SUPPLIED MATERIAL:
## start
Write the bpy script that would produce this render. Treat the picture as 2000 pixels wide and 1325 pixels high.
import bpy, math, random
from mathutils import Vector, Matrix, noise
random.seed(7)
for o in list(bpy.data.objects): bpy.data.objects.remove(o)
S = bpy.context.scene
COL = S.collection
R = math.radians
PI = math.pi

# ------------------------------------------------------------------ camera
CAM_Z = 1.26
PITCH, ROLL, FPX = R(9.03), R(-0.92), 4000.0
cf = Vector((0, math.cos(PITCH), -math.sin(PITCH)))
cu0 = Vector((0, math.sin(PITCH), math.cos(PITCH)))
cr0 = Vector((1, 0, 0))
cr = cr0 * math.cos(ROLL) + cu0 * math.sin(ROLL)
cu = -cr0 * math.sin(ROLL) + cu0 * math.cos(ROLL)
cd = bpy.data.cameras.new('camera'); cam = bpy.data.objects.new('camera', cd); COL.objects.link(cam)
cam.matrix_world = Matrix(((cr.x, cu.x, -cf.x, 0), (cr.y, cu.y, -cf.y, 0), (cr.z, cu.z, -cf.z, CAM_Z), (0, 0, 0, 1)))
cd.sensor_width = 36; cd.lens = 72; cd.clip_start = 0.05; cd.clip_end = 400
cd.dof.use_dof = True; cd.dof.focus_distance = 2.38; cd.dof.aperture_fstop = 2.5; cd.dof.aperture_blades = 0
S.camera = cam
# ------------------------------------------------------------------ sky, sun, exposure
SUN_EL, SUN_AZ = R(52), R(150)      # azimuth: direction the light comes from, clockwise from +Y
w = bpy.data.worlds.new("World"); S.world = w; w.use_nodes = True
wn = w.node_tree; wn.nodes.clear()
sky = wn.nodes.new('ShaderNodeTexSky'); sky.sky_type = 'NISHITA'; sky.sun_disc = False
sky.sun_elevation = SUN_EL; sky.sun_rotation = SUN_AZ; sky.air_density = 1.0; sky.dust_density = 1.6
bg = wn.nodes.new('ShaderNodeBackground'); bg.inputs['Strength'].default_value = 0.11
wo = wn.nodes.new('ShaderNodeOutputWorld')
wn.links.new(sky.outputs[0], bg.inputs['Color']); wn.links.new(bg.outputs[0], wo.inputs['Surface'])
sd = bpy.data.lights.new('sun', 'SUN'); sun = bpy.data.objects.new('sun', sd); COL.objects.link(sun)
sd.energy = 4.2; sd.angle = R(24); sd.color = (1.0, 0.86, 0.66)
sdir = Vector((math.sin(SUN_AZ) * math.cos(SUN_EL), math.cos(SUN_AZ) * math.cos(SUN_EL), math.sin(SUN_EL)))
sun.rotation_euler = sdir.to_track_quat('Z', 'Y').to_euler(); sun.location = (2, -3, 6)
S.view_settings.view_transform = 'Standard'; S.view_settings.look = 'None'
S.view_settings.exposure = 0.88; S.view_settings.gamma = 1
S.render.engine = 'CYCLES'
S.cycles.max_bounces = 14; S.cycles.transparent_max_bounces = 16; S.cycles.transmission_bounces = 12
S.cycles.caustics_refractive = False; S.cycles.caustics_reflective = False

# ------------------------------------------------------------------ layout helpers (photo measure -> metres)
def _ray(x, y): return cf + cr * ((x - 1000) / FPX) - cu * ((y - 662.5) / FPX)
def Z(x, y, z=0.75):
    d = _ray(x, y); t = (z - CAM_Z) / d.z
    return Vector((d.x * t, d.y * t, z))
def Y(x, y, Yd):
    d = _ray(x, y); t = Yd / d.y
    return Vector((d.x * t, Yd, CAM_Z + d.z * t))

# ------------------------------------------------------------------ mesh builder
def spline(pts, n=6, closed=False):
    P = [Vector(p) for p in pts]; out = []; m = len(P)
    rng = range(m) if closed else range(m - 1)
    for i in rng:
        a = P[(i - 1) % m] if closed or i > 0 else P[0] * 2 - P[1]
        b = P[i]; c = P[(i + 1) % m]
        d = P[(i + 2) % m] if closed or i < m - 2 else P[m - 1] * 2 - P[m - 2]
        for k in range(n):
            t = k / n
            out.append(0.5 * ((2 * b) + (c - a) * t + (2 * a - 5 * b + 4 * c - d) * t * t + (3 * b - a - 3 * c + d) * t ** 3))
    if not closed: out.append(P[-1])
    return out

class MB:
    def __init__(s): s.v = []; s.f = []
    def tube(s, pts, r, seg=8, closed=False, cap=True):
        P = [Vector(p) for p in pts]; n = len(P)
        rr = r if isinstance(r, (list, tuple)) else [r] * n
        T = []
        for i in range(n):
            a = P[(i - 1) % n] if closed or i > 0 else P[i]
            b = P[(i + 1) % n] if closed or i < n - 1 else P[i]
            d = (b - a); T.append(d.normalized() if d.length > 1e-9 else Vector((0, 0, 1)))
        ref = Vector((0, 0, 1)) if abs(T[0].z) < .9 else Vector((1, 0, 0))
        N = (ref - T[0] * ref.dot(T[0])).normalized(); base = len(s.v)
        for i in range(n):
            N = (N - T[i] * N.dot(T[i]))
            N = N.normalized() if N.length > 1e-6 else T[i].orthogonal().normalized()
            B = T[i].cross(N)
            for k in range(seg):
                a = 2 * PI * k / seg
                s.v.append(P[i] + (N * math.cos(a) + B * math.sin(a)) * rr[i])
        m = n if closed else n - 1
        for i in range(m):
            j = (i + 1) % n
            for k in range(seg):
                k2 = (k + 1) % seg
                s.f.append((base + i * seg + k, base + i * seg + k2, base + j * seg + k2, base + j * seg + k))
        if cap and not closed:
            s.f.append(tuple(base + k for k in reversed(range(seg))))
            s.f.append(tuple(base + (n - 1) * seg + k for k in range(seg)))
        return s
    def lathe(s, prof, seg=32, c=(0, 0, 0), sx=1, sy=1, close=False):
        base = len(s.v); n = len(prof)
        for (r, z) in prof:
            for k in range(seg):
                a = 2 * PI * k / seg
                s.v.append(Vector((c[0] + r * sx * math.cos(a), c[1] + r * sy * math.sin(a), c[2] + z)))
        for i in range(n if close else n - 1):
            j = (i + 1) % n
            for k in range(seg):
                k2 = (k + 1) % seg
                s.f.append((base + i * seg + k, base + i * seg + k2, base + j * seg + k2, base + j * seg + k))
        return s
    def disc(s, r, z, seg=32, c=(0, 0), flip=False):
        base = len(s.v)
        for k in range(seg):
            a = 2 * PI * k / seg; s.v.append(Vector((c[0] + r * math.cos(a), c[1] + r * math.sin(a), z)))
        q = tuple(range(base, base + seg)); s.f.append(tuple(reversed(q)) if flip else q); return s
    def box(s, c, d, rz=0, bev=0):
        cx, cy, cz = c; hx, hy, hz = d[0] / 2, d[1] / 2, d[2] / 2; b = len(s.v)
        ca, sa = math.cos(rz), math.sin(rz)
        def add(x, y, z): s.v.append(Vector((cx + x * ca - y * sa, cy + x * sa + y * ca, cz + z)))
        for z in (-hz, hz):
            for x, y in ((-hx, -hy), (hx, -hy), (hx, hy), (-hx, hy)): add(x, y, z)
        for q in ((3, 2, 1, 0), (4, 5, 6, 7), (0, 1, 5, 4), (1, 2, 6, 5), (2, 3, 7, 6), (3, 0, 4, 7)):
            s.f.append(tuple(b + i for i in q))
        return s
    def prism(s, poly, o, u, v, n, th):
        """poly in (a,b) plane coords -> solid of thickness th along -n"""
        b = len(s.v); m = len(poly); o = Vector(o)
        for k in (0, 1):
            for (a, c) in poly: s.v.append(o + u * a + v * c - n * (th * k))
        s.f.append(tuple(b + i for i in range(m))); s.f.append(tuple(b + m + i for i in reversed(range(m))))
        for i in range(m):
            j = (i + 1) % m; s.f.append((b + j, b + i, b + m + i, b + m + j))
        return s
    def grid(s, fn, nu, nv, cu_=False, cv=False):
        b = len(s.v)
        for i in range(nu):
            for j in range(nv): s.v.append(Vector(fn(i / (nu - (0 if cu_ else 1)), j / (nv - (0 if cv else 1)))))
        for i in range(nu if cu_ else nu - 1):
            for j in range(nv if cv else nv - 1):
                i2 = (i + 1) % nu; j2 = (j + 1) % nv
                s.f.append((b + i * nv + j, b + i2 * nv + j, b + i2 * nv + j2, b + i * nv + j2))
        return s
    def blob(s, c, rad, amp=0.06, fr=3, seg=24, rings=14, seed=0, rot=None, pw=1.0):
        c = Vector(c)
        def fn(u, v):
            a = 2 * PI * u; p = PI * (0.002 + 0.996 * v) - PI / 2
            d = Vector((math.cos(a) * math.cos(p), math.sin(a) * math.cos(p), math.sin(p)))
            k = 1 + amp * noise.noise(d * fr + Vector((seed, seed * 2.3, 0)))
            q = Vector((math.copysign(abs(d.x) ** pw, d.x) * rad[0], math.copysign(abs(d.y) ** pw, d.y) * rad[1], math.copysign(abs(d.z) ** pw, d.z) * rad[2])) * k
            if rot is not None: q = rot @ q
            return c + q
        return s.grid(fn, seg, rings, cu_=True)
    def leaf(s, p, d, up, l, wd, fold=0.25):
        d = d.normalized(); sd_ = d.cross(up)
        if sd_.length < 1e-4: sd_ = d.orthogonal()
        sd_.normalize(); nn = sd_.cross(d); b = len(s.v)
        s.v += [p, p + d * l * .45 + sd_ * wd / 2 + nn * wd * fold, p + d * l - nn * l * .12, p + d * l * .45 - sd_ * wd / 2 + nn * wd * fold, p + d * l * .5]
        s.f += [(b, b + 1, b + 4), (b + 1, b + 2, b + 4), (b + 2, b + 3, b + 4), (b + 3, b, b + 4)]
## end
TASK TO COMPLETE: Print, please, the lines from the first line of the material through the line that contains "PI = math.pi", exactly as written and with nothing added.

FULL SOLUTION:
Write the bpy script that would produce this render. Treat the picture as 2000 pixels wide and 1325 pixels high.
import bpy, math, random
from mathutils import Vector, Matrix, noise
random.seed(7)
for o in list(bpy.data.objects): bpy.data.objects.remove(o)
S = bpy.context.scene
COL = S.collection
R = math.radians
PI = math.pi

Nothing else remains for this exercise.